Optimized Spacing Of The Longitudinal Reinforcement In CRCP To Avoid Horizontal Cracking

Abstract

Continuously reinforced concrete pavement (CRCP) is characterized by the absence of transverse contraction joints and the presence of longitudinal and transverse reinforcement. The continuous longitudinal reinforcement holds the transverse cracks, caused by the longitudinal shrinkage of concrete, tightly together and thus provides long term performance with minimal maintenance cost. Field investigations on recently constructed CRCP's in Flanders region of Belgium indicated horizontal cracking in the vicinity of the longitudinal reinforcement under the transverse cracks which eventually causes the punch-out distress at the edge of the pavement slab. This paper shows the results of a finite element (FE) study to investigate the effect of varying longitudinal reinforcement on the risk of horizontal cracking in CRCP under typical Flanders conditions. For this purpose, a (3D) FE model of CRCP is developed using a FE package Diana 10.2. The varying longitudinal reinforcement with a most narrow spacing of 125mm in the outer region of the pavement slab is applied while keeping the same CRCP reinforcement ratio.

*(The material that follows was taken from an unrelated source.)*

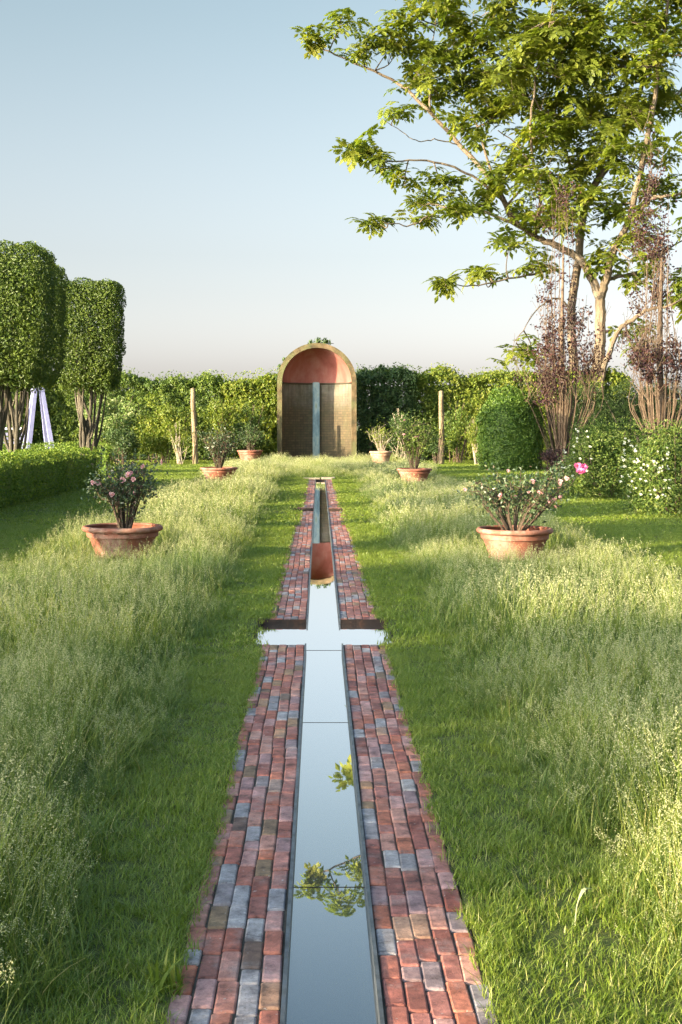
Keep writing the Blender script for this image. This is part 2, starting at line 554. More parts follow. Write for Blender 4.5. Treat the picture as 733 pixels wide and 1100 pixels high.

A comparison is made with the conventional longitudinal reinforcement spacing (170mm). Development of concrete stress in the vicinity of the longitudinal reinforcement is plotted against the different longitudinal steel spacing. Findings show that the stress in concrete near longitudinal reinforcement is significantly reduced up to maximum 17% when the narrow spacing is used. In addition, the steel stress in the longitudinal reinforcing is reduced up to maximum 31.75% in the outer region of the pavement slab.